**DATASET EXCERPT:**

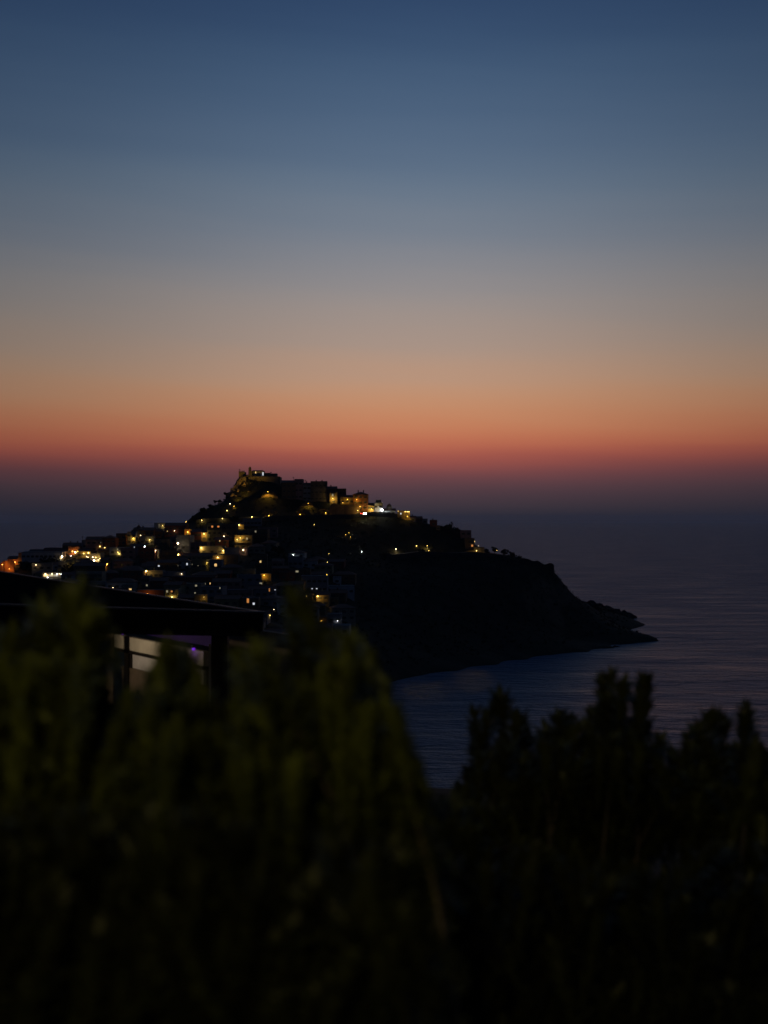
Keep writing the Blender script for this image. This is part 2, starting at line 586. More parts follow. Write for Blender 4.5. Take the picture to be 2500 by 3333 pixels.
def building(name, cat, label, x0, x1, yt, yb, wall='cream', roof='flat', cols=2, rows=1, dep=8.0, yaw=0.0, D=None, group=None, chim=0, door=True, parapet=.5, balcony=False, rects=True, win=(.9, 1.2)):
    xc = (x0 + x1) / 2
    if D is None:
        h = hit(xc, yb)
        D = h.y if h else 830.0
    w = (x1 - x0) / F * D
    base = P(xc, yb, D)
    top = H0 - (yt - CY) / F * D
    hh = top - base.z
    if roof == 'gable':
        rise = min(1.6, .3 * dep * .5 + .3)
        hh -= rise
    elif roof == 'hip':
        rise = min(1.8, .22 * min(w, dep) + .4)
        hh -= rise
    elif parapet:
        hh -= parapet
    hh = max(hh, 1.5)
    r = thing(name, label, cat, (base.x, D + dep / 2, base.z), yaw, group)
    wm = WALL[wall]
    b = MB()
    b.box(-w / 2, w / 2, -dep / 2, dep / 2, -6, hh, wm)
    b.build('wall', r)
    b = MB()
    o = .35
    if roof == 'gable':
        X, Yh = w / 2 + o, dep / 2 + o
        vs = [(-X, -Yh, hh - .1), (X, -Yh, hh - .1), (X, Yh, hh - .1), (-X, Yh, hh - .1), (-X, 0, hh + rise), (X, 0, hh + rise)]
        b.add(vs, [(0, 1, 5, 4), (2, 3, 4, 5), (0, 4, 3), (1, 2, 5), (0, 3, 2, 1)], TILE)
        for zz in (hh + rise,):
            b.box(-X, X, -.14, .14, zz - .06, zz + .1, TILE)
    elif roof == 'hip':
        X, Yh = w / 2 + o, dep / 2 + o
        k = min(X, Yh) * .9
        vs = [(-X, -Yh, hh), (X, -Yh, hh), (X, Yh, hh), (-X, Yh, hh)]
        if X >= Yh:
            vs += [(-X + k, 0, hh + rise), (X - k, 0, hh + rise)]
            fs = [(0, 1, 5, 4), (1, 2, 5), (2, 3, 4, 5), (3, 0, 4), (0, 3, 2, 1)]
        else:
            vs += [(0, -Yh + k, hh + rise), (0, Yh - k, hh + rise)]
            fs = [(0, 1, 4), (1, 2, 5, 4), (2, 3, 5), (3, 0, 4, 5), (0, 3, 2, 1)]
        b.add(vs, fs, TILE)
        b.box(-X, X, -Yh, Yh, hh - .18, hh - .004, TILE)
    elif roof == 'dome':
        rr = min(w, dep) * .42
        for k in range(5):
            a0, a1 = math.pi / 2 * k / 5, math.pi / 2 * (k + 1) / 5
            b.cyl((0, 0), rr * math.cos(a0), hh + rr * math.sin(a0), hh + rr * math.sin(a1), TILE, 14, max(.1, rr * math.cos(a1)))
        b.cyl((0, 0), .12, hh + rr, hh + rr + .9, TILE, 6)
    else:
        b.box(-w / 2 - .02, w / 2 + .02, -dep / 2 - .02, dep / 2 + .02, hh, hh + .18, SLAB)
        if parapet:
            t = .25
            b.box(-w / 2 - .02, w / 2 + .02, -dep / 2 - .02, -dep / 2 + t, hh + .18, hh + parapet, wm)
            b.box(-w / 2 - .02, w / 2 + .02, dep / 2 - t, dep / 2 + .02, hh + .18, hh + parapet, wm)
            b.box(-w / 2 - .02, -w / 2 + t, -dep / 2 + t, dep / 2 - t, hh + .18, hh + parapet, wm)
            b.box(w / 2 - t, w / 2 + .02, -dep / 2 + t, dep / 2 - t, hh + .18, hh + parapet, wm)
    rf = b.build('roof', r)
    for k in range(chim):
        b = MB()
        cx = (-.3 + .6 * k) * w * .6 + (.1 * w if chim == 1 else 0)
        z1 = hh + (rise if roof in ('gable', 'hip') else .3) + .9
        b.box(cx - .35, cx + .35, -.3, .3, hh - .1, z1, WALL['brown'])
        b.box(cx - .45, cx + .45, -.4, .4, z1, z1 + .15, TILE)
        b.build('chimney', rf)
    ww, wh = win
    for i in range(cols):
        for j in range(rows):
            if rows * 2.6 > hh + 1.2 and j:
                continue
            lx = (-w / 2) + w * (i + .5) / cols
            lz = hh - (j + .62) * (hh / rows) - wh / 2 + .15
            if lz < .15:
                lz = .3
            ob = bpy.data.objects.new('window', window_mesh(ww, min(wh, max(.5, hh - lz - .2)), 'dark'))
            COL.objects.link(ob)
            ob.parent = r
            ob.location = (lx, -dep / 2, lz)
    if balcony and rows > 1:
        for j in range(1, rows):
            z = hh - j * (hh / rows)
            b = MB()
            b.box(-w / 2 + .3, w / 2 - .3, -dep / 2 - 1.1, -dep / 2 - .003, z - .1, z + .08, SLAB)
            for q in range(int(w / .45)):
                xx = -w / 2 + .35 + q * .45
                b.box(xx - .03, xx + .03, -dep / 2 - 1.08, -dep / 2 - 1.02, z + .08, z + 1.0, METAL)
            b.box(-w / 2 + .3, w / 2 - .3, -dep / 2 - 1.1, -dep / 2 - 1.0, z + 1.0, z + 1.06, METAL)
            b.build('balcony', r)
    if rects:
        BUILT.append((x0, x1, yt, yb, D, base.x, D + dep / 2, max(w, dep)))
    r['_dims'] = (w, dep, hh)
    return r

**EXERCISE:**
The material above must be printed exactly, with its pictures left out.

**FINAL ANSWER:**
Keep writing the Blender script for this image. This is part 2, starting at line 586. More parts follow. Write for Blender 4.5. Take the picture to be 2500 by 3333 pixels.
def building(name, cat, label, x0, x1, yt, yb, wall='cream', roof='flat', cols=2, rows=1, dep=8.0, yaw=0.0, D=None, group=None, chim=0, door=True, parapet=.5, balcony=False, rects=True, win=(.9, 1.2)):
    xc = (x0 + x1) / 2
    if D is None:
        h = hit(xc, yb)
        D = h.y if h else 830.0
    w = (x1 - x0) / F * D
    base = P(xc, yb, D)
    top = H0 - (yt - CY) / F * D
    hh = top - base.z
    if roof == 'gable':
        rise = min(1.6, .3 * dep * .5 + .3)
        hh -= rise
    elif roof == 'hip':
        rise = min(1.8, .22 * min(w, dep) + .4)
        hh -= rise
    elif parapet:
        hh -= parapet
    hh = max(hh, 1.5)
    r = thing(name, label, cat, (base.x, D + dep / 2, base.z), yaw, group)
    wm = WALL[wall]
    b = MB()
    b.box(-w / 2, w / 2, -dep / 2, dep / 2, -6, hh, wm)
    b.build('wall', r)
    b = MB()
    o = .35
    if roof == 'gable':
        X, Yh = w / 2 + o, dep / 2 + o
        vs = [(-X, -Yh, hh - .1), (X, -Yh, hh - .1), (X, Yh, hh - .1), (-X, Yh, hh - .1), (-X, 0, hh + rise), (X, 0, hh + rise)]
        b.add(vs, [(0, 1, 5, 4), (2, 3, 4, 5), (0, 4, 3), (1, 2, 5), (0, 3, 2, 1)], TILE)
        for zz in (hh + rise,):
            b.box(-X, X, -.14, .14, zz - .06, zz + .1, TILE)
    elif roof == 'hip':
        X, Yh = w / 2 + o, dep / 2 + o
        k = min(X, Yh) * .9
        vs = [(-X, -Yh, hh), (X, -Yh, hh), (X, Yh, hh), (-X, Yh, hh)]
        if X >= Yh:
            vs += [(-X + k, 0, hh + rise), (X - k, 0, hh + rise)]
            fs = [(0, 1, 5, 4), (1, 2, 5), (2, 3, 4, 5), (3, 0, 4), (0, 3, 2, 1)]
        else:
            vs += [(0, -Yh + k, hh + rise), (0, Yh - k, hh + rise)]
            fs = [(0, 1, 4), (1, 2, 5, 4), (2, 3, 5), (3, 0, 4, 5), (0, 3, 2, 1)]
        b.add(vs, fs, TILE)
        b.box(-X, X, -Yh, Yh, hh - .18, hh - .004, TILE)
    elif roof == 'dome':
        rr = min(w, dep) * .42
        for k in range(5):
            a0, a1 = math.pi / 2 * k / 5, math.pi / 2 * (k + 1) / 5
            b.cyl((0, 0), rr * math.cos(a0), hh + rr * math.sin(a0), hh + rr * math.sin(a1), TILE, 14, max(.1, rr * math.cos(a1)))
        b.cyl((0, 0), .12, hh + rr, hh + rr + .9, TILE, 6)
    else:
        b.box(-w / 2 - .02, w / 2 + .02, -dep / 2 - .02, dep / 2 + .02, hh, hh + .18, SLAB)
        if parapet:
            t = .25
            b.box(-w / 2 - .02, w / 2 + .02, -dep / 2 - .02, -dep / 2 + t, hh + .18, hh + parapet, wm)
            b.box(-w / 2 - .02, w / 2 + .02, dep / 2 - t, dep / 2 + .02, hh + .18, hh + parapet, wm)
            b.box(-w / 2 - .02, -w / 2 + t, -dep / 2 + t, dep / 2 - t, hh + .18, hh + parapet, wm)
            b.box(w / 2 - t, w / 2 + .02, -dep / 2 + t, dep / 2 - t, hh + .18, hh + parapet, wm)
    rf = b.build('roof', r)
    for k in range(chim):
        b = MB()
        cx = (-.3 + .6 * k) * w * .6 + (.1 * w if chim == 1 else 0)
        z1 = hh + (rise if roof in ('gable', 'hip') else .3) + .9
        b.box(cx - .35, cx + .35, -.3, .3, hh - .1, z1, WALL['brown'])
        b.box(cx - .45, cx + .45, -.4, .4, z1, z1 + .15, TILE)
        b.build('chimney', rf)
    ww, wh = win
    for i in range(cols):
        for j in range(rows):
            if rows * 2.6 > hh + 1.2 and j:
                continue
            lx = (-w / 2) + w * (i + .5) / cols
            lz = hh - (j + .62) * (hh / rows) - wh / 2 + .15
            if lz < .15:
                lz = .3
            ob = bpy.data.objects.new('window', window_mesh(ww, min(wh, max(.5, hh - lz - .2)), 'dark'))
            COL.objects.link(ob)
            ob.parent = r
            ob.location = (lx, -dep / 2, lz)
    if balcony and rows > 1:
        for j in range(1, rows):
            z = hh - j * (hh / rows)
            b = MB()
            b.box(-w / 2 + .3, w / 2 - .3, -dep / 2 - 1.1, -dep / 2 - .003, z - .1, z + .08, SLAB)
            for q in range(int(w / .45)):
                xx = -w / 2 + .35 + q * .45
                b.box(xx - .03, xx + .03, -dep / 2 - 1.08, -dep / 2 - 1.02, z + .08, z + 1.0, METAL)
            b.box(-w / 2 + .3, w / 2 - .3, -dep / 2 - 1.1, -dep / 2 - 1.0, z + 1.0, z + 1.06, METAL)
            b.build('balcony', r)
    if rects:
        BUILT.append((x0, x1, yt, yb, D, base.x, D + dep / 2, max(w, dep)))
    r['_dims'] = (w, dep, hh)
    return r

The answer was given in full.